Quote exactly the lines spanning from the top of the data below to the line that contains "S.camera = cam", including both.

▶ _Data listing_:
****************************************

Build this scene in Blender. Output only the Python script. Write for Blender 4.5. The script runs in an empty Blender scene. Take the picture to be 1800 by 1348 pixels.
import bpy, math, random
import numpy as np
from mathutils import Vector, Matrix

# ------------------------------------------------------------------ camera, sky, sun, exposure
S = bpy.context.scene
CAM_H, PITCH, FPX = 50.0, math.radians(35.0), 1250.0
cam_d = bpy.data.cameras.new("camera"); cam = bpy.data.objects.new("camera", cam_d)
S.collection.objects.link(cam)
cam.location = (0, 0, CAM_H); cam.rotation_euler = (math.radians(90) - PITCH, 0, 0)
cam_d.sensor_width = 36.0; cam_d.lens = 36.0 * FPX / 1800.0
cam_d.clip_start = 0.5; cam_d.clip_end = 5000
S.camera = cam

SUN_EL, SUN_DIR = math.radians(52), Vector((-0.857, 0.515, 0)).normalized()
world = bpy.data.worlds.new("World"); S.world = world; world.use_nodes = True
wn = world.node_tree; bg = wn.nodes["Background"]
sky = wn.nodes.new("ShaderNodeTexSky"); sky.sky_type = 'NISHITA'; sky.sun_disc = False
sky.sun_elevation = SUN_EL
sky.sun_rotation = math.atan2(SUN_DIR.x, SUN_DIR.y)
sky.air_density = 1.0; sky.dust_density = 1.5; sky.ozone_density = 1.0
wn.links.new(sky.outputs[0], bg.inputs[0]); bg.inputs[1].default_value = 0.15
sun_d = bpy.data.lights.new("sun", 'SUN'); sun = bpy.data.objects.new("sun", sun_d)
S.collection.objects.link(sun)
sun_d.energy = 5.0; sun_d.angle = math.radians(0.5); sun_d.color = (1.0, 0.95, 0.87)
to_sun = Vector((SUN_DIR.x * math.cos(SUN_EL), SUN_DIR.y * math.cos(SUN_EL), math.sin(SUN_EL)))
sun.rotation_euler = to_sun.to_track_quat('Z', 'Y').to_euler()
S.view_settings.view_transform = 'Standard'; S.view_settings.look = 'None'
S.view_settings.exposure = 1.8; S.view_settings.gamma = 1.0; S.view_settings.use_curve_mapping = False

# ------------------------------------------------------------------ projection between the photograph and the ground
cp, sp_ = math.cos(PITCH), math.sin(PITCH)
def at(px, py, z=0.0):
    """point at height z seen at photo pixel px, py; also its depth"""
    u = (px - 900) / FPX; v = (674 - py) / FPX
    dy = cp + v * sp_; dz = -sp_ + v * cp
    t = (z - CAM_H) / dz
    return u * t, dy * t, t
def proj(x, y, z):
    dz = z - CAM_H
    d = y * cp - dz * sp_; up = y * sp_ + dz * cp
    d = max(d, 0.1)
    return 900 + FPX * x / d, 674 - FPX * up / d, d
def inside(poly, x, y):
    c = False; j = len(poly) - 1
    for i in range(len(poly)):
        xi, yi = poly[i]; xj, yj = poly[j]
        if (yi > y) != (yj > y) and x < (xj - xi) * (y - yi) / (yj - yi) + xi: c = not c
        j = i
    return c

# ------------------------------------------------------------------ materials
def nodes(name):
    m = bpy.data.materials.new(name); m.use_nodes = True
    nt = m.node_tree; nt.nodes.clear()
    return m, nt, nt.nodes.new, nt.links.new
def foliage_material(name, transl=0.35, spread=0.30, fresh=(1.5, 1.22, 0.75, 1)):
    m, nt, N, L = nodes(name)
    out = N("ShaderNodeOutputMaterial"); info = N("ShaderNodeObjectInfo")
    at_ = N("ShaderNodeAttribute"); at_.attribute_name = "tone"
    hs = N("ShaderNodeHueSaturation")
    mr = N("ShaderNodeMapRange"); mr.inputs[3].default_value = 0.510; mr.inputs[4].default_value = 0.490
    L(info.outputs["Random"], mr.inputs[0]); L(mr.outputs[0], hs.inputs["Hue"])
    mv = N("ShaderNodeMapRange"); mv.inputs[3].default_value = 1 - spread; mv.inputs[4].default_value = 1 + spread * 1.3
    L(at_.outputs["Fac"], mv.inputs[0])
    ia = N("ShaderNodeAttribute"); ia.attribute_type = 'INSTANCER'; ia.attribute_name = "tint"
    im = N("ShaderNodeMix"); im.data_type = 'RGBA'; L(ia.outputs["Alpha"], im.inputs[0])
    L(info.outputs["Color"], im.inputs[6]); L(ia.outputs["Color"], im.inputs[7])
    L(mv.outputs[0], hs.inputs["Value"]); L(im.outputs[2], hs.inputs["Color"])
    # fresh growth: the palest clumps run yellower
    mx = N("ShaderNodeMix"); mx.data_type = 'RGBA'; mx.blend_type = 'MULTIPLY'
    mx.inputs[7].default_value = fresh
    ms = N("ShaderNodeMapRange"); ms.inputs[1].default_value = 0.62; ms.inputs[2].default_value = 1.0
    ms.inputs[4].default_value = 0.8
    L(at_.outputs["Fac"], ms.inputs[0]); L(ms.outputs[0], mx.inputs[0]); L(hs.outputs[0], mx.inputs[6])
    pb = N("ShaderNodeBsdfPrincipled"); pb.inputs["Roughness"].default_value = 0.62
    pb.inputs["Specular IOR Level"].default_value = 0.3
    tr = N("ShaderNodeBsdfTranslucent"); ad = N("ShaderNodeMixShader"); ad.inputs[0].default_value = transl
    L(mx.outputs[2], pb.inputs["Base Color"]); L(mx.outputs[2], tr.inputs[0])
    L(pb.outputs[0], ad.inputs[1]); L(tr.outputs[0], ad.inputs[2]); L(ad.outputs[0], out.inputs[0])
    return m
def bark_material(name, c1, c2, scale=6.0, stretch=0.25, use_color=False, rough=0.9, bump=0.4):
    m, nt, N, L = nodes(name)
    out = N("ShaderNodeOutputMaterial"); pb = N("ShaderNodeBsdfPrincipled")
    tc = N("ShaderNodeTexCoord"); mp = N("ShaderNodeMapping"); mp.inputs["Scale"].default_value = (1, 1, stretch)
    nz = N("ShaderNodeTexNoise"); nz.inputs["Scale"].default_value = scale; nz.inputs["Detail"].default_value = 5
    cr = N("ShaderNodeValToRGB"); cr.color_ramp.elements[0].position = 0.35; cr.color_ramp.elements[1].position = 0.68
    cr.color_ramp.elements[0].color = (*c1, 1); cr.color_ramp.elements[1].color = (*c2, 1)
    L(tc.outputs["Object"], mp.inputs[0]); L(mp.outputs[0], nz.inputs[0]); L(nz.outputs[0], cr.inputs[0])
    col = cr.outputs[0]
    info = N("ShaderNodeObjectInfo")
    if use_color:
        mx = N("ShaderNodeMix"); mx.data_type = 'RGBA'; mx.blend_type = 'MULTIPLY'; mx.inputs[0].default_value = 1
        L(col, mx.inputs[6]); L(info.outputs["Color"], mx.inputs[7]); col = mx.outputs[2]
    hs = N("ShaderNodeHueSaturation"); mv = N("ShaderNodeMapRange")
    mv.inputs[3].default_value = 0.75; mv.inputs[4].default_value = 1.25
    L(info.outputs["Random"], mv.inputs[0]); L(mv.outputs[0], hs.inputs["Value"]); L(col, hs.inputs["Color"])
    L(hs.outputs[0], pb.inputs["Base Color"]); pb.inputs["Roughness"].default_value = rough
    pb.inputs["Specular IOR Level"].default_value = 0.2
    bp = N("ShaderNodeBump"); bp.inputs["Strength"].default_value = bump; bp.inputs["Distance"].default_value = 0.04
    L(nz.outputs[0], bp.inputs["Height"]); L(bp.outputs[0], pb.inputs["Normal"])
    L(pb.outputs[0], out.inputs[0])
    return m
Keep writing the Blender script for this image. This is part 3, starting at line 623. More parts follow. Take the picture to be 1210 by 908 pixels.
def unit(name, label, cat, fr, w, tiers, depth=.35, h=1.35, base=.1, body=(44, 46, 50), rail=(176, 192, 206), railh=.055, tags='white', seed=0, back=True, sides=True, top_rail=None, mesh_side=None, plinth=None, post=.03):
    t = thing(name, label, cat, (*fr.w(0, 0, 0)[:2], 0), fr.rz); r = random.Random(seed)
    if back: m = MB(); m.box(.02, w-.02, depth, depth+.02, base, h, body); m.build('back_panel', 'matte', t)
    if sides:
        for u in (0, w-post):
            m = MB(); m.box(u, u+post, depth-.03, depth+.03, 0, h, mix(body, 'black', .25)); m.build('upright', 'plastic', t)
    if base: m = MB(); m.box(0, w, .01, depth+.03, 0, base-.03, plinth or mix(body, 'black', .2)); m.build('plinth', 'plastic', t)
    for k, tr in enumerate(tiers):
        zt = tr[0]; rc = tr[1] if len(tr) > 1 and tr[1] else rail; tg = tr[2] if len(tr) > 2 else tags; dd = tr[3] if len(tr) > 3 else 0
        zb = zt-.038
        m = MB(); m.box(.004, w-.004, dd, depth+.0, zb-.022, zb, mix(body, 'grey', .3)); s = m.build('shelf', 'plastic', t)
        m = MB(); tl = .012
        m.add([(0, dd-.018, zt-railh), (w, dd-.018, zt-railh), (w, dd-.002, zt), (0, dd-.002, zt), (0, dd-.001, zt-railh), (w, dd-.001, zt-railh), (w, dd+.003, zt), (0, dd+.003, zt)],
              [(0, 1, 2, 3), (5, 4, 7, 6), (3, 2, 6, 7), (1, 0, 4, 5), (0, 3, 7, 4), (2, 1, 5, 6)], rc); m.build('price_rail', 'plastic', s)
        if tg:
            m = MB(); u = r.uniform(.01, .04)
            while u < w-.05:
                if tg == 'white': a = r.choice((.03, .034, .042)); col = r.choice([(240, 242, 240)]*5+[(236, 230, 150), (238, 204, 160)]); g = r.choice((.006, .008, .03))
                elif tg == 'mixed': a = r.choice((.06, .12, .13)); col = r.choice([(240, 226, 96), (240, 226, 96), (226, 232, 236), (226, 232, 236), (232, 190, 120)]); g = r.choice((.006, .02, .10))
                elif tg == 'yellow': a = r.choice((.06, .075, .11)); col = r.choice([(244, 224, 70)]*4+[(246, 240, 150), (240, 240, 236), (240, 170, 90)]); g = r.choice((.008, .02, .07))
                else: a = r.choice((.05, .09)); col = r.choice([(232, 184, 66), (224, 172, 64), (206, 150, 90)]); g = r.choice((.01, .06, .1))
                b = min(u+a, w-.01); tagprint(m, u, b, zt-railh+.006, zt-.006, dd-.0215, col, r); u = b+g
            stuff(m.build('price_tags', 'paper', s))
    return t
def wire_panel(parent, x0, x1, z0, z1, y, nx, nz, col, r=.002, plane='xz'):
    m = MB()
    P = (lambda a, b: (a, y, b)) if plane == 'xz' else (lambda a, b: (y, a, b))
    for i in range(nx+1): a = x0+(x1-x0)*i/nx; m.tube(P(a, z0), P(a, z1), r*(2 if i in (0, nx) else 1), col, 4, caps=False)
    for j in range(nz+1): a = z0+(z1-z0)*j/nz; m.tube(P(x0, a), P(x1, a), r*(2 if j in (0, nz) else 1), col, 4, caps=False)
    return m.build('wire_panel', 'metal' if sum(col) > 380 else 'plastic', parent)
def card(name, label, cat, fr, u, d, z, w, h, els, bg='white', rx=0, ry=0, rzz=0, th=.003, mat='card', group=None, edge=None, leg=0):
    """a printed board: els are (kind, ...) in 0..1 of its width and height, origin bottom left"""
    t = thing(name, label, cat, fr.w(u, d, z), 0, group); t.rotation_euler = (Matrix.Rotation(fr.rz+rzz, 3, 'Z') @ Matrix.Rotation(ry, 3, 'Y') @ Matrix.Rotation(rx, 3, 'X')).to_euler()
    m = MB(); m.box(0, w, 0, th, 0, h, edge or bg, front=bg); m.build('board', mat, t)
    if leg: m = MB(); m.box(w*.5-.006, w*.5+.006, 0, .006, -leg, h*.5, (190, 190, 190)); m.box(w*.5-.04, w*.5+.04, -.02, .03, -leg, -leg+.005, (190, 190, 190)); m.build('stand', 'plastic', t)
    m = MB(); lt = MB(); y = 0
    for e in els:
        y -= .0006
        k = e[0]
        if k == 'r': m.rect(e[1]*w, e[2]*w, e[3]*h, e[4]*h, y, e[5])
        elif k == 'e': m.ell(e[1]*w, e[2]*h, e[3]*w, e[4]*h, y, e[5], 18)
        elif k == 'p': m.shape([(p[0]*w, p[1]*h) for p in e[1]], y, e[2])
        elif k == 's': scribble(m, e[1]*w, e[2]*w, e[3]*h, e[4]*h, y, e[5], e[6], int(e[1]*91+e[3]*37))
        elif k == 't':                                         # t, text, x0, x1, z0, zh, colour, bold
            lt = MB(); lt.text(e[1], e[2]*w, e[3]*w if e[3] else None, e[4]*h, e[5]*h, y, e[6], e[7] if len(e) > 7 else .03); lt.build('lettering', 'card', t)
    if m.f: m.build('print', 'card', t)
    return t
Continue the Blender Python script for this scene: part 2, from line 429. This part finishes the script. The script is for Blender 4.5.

****************************************

▶ _Written response_:
Build this scene in Blender. Output only the Python script. Write for Blender 4.5. The script runs in an empty Blender scene. Take the picture to be 1800 by 1348 pixels.
import bpy, math, random
import numpy as np
from mathutils import Vector, Matrix

# ------------------------------------------------------------------ camera, sky, sun, exposure
S = bpy.context.scene
CAM_H, PITCH, FPX = 50.0, math.radians(35.0), 1250.0
cam_d = bpy.data.cameras.new("camera"); cam = bpy.data.objects.new("camera", cam_d)
S.collection.objects.link(cam)
cam.location = (0, 0, CAM_H); cam.rotation_euler = (math.radians(90) - PITCH, 0, 0)
cam_d.sensor_width = 36.0; cam_d.lens = 36.0 * FPX / 1800.0
cam_d.clip_start = 0.5; cam_d.clip_end = 5000
S.camera = cam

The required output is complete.